SAN JOSE, CA: Two major seminars on subjects that impact the global Hindu community will be hosted at the Global Hindu Conference 2014, scheduled for Saturday April 26 and Sunday April 27 in San Jose, CA.
Global Hindu Conference is sponsored by a number of Hindu organizations and is organized by Global Hindu Foundation Inc. One of the two seminars is on development of Hindu Historiography. This seminar is one of its kind initiative that is being done outside of, and in parallel to, the conventional academic establishment.
Sumeet Saxena, the coordinator and chair of the historiography seminar, said here that history plays too important a role in self-identification of Hindus all over the world, to be left only to the academia to deal with. The informal sector could also engage equally in history writing.
The conventional academic framework, which is based on Western worldview, is inadequate to capture the complexity of Hindu culture and civilizational experience, in order to properly express the Hindu historical narrative. Thus, the western expression of Hindu history often stands at odds with the representation of Hindu community in global public affairs, leading to atypical “caste-sati” type caricatures, mocking and even hate crimes.
Decades of discrimination has led to low self-esteem among Hindu youth, who now shun their Hindu identity in public spaces. Therefore, the use of unorthodox methods and setting is needed to accomplish the task of Hindu historiographical development.
The history seminar will feature author Vishal Agarwal who has masterfully written an elaborate critique of Wendy Doniger’s “The Hindus: An Alternative History.” Dr Doniger is one of the prominent Western Indologists who had authored the controversial book on history of Hindus, demeaning Hinduism as a religion of sex and perversion.

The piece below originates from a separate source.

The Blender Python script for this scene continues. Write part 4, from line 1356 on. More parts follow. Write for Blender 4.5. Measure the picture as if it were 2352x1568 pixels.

An activist organization in India had taken her publisher to the courts, and as an outcome of the legal process, the court had ordered the pulping of her book. Agarwal, a Hindu scholar-teacher and a practitioner, has critiqued Dr Doniger’s book paragraph by paragraph. His work is being released in a book titled “The New Stereotypes of Hindus in Western Indology,” at the conference.
Paramacharya Sadasivanatha-swami and Acharya Arumuganat-haswami, editor and managing editor, respectively, of Hinduism Today magazine will conduct a special session on the representation of Hinduism in American public schools. The presentation will draw on their two decades of experience with the portrayal of Hinduism in school textbooks.
The target audience will be parents of Hindu children and social studies school teachers who teach Hinduism in public schools. The special session will feature the Northern California premiere of their documentary titled “The History of Hindu India”. The documentary establishes a historical continuum of faith and practice by narrating the history of Hinduism since the Indus Valley civilization until the modern age.
The other seminar at the conference will be on Hinduism-Christianity Comparative Religion. The purpose of the comparative religion seminar is to build competencies for a deeper and more meaningful engagement with the Christian world. The current Hindu-Christian interlocution is largely one-sided where the Hindus have been dependent on old ideological formulations that were formed in a colonial milieu of 19th century India, which is acutely compromised in its core and one that has yielded indeterminate results. This necessitates the need to learn more and understand Christianity in a new light from its original sources.
The book “What Every Hindu Should Know About Christianity” authored by Kalavai Venkat, will be released at the conference. Venkat, a scholar of comparative religion, in his book leverages cutting-edge scholarly researches in textual criticism and cognitive sciences to arrive at a reasonable understanding of Christian beliefs. The findings it presents reveal a hitherto unknown face of Christianity to the rational Hindu.
Venkat, in his book, provides a roadmap on how Hindus should engage Christianity.
Plight of Hindu refugees from Pak
The conference will also unveil a comprehensive plan for providing relief to Pakistani Hindu refugees, who are languishing in various refugee camps all over India. Rahul Chandra, project director of the Sindh Hindu Heritage and Empowerment program, stated that refugee rehabilitation must be integrated with the more holistic mission of Sindh Hindu heritage revival, in order to effect a more meaningful relationship between the Pakistani Hindu refugees and the global Hindu community.
Touching upon the purpose and vision behind the whole exercise, Rajiv Varma, the conference director, observed that the central theme of the meet is to build intellectual competencies among the Hindus for a meaningful engagement with the outside world. Development of Hindu historiography is a must to write an authentic Hindu narrative. He added that it is imperative to build Hindu ideological competencies, and incrementally build clarity on the nature of Hinduism in relation to Abrahamic religions in general, and with Christianity in particular, in order to provide ideological direction to the next generation of Hindus.
He also outlined a vision of establishing a comprehensive program for reviving Sindh’s classical Hindu heritage, and integrating the efforts towards Pakistani Hindu refugee rehabilitation into that program. He clarified that this is necessary to establish an emotional and cultural connection between refugees and the global Hindu community.